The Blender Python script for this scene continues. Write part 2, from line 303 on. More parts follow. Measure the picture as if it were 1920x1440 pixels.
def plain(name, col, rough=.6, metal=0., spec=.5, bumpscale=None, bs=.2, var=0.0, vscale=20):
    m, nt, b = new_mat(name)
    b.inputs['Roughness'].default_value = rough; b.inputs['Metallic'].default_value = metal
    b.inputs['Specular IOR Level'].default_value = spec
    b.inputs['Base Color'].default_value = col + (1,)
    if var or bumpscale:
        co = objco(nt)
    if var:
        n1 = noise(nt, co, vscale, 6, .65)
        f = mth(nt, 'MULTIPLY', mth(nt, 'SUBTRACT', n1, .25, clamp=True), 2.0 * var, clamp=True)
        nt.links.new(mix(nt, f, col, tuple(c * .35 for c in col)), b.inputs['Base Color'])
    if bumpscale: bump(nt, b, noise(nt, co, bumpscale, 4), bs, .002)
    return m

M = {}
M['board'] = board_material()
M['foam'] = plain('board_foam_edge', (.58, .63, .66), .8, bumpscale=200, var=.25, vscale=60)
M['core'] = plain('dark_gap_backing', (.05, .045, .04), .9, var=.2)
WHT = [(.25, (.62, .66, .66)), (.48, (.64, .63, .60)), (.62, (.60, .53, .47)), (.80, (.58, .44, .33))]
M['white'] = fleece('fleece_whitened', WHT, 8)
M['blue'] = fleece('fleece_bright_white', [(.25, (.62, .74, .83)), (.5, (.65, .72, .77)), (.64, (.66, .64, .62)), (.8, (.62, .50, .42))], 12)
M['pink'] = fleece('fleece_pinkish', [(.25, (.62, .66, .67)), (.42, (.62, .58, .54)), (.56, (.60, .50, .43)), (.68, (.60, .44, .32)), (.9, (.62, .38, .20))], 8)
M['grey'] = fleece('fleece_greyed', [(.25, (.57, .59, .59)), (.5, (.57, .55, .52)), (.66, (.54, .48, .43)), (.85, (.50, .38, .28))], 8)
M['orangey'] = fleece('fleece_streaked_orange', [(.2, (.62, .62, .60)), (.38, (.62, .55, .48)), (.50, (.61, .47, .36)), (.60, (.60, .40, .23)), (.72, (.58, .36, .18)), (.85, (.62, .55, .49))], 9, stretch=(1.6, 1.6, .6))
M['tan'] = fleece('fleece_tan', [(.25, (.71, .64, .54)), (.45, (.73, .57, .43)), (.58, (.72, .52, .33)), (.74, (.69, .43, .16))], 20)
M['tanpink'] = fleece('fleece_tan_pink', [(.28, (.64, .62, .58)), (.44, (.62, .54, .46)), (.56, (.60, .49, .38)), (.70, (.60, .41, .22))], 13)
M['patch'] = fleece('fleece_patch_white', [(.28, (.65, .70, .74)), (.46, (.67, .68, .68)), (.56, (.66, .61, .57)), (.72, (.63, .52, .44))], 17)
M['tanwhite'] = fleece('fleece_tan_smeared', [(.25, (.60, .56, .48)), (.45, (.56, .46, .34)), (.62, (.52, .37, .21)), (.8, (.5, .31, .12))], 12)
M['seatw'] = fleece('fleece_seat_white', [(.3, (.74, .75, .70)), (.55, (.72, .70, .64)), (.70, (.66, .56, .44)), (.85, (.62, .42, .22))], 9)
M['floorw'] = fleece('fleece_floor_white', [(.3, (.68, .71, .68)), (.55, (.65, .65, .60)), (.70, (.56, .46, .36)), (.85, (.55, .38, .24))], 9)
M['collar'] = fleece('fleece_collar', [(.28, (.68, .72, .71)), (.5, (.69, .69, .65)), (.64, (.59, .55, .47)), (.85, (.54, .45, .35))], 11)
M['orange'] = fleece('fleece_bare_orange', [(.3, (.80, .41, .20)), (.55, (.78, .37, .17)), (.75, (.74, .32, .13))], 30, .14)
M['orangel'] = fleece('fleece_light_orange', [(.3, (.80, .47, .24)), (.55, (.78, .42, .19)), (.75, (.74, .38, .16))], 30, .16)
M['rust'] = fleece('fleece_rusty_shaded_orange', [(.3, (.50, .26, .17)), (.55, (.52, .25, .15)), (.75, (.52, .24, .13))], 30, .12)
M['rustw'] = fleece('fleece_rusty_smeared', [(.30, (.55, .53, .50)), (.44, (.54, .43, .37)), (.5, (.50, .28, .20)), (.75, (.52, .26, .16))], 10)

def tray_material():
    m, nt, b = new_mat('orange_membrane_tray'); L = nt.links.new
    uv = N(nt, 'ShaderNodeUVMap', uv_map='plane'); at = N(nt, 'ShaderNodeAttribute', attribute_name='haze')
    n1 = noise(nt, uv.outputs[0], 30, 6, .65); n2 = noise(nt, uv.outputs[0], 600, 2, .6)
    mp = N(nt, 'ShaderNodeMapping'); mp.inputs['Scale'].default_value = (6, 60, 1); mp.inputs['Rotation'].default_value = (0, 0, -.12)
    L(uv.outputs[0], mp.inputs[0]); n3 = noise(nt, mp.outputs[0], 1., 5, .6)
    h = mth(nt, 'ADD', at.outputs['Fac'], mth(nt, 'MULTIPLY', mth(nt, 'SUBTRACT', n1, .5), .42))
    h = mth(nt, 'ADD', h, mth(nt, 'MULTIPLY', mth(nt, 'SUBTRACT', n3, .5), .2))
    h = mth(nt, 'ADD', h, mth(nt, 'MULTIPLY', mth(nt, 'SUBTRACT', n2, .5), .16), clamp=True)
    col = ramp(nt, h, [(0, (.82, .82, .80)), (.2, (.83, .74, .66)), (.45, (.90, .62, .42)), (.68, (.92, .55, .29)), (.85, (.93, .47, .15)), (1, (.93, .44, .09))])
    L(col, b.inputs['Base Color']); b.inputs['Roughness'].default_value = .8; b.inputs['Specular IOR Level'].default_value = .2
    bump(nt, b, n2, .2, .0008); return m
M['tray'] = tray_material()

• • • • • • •

**Exercise task**
Using the data above, output each line exactly.

**Task answer**
The Blender Python script for this scene continues. Write part 2, from line 303 on. More parts follow. Measure the picture as if it were 1920x1440 pixels.
def plain(name, col, rough=.6, metal=0., spec=.5, bumpscale=None, bs=.2, var=0.0, vscale=20):
    m, nt, b = new_mat(name)
    b.inputs['Roughness'].default_value = rough; b.inputs['Metallic'].default_value = metal
    b.inputs['Specular IOR Level'].default_value = spec
    b.inputs['Base Color'].default_value = col + (1,)
    if var or bumpscale:
        co = objco(nt)
    if var:
        n1 = noise(nt, co, vscale, 6, .65)
        f = mth(nt, 'MULTIPLY', mth(nt, 'SUBTRACT', n1, .25, clamp=True), 2.0 * var, clamp=True)
        nt.links.new(mix(nt, f, col, tuple(c * .35 for c in col)), b.inputs['Base Color'])
    if bumpscale: bump(nt, b, noise(nt, co, bumpscale, 4), bs, .002)
    return m

M = {}
M['board'] = board_material()
M['foam'] = plain('board_foam_edge', (.58, .63, .66), .8, bumpscale=200, var=.25, vscale=60)
M['core'] = plain('dark_gap_backing', (.05, .045, .04), .9, var=.2)
WHT = [(.25, (.62, .66, .66)), (.48, (.64, .63, .60)), (.62, (.60, .53, .47)), (.80, (.58, .44, .33))]
M['white'] = fleece('fleece_whitened', WHT, 8)
M['blue'] = fleece('fleece_bright_white', [(.25, (.62, .74, .83)), (.5, (.65, .72, .77)), (.64, (.66, .64, .62)), (.8, (.62, .50, .42))], 12)
M['pink'] = fleece('fleece_pinkish', [(.25, (.62, .66, .67)), (.42, (.62, .58, .54)), (.56, (.60, .50, .43)), (.68, (.60, .44, .32)), (.9, (.62, .38, .20))], 8)
M['grey'] = fleece('fleece_greyed', [(.25, (.57, .59, .59)), (.5, (.57, .55, .52)), (.66, (.54, .48, .43)), (.85, (.50, .38, .28))], 8)
M['orangey'] = fleece('fleece_streaked_orange', [(.2, (.62, .62, .60)), (.38, (.62, .55, .48)), (.50, (.61, .47, .36)), (.60, (.60, .40, .23)), (.72, (.58, .36, .18)), (.85, (.62, .55, .49))], 9, stretch=(1.6, 1.6, .6))
M['tan'] = fleece('fleece_tan', [(.25, (.71, .64, .54)), (.45, (.73, .57, .43)), (.58, (.72, .52, .33)), (.74, (.69, .43, .16))], 20)
M['tanpink'] = fleece('fleece_tan_pink', [(.28, (.64, .62, .58)), (.44, (.62, .54, .46)), (.56, (.60, .49, .38)), (.70, (.60, .41, .22))], 13)
M['patch'] = fleece('fleece_patch_white', [(.28, (.65, .70, .74)), (.46, (.67, .68, .68)), (.56, (.66, .61, .57)), (.72, (.63, .52, .44))], 17)
M['tanwhite'] = fleece('fleece_tan_smeared', [(.25, (.60, .56, .48)), (.45, (.56, .46, .34)), (.62, (.52, .37, .21)), (.8, (.5, .31, .12))], 12)
M['seatw'] = fleece('fleece_seat_white', [(.3, (.74, .75, .70)), (.55, (.72, .70, .64)), (.70, (.66, .56, .44)), (.85, (.62, .42, .22))], 9)
M['floorw'] = fleece('fleece_floor_white', [(.3, (.68, .71, .68)), (.55, (.65, .65, .60)), (.70, (.56, .46, .36)), (.85, (.55, .38, .24))], 9)
M['collar'] = fleece('fleece_collar', [(.28, (.68, .72, .71)), (.5, (.69, .69, .65)), (.64, (.59, .55, .47)), (.85, (.54, .45, .35))], 11)
M['orange'] = fleece('fleece_bare_orange', [(.3, (.80, .41, .20)), (.55, (.78, .37, .17)), (.75, (.74, .32, .13))], 30, .14)
M['orangel'] = fleece('fleece_light_orange', [(.3, (.80, .47, .24)), (.55, (.78, .42, .19)), (.75, (.74, .38, .16))], 30, .16)
M['rust'] = fleece('fleece_rusty_shaded_orange', [(.3, (.50, .26, .17)), (.55, (.52, .25, .15)), (.75, (.52, .24, .13))], 30, .12)
M['rustw'] = fleece('fleece_rusty_smeared', [(.30, (.55, .53, .50)), (.44, (.54, .43, .37)), (.5, (.50, .28, .20)), (.75, (.52, .26, .16))], 10)

def tray_material():
    m, nt, b = new_mat('orange_membrane_tray'); L = nt.links.new
    uv = N(nt, 'ShaderNodeUVMap', uv_map='plane'); at = N(nt, 'ShaderNodeAttribute', attribute_name='haze')
    n1 = noise(nt, uv.outputs[0], 30, 6, .65); n2 = noise(nt, uv.outputs[0], 600, 2, .6)
    mp = N(nt, 'ShaderNodeMapping'); mp.inputs['Scale'].default_value = (6, 60, 1); mp.inputs['Rotation'].default_value = (0, 0, -.12)
    L(uv.outputs[0], mp.inputs[0]); n3 = noise(nt, mp.outputs[0], 1., 5, .6)
    h = mth(nt, 'ADD', at.outputs['Fac'], mth(nt, 'MULTIPLY', mth(nt, 'SUBTRACT', n1, .5), .42))
    h = mth(nt, 'ADD', h, mth(nt, 'MULTIPLY', mth(nt, 'SUBTRACT', n3, .5), .2))
    h = mth(nt, 'ADD', h, mth(nt, 'MULTIPLY', mth(nt, 'SUBTRACT', n2, .5), .16), clamp=True)
    col = ramp(nt, h, [(0, (.82, .82, .80)), (.2, (.83, .74, .66)), (.45, (.90, .62, .42)), (.68, (.92, .55, .29)), (.85, (.93, .47, .15)), (1, (.93, .44, .09))])
    L(col, b.inputs['Base Color']); b.inputs['Roughness'].default_value = .8; b.inputs['Specular IOR Level'].default_value = .2
    bump(nt, b, n2, .2, .0008); return m
M['tray'] = tray_material()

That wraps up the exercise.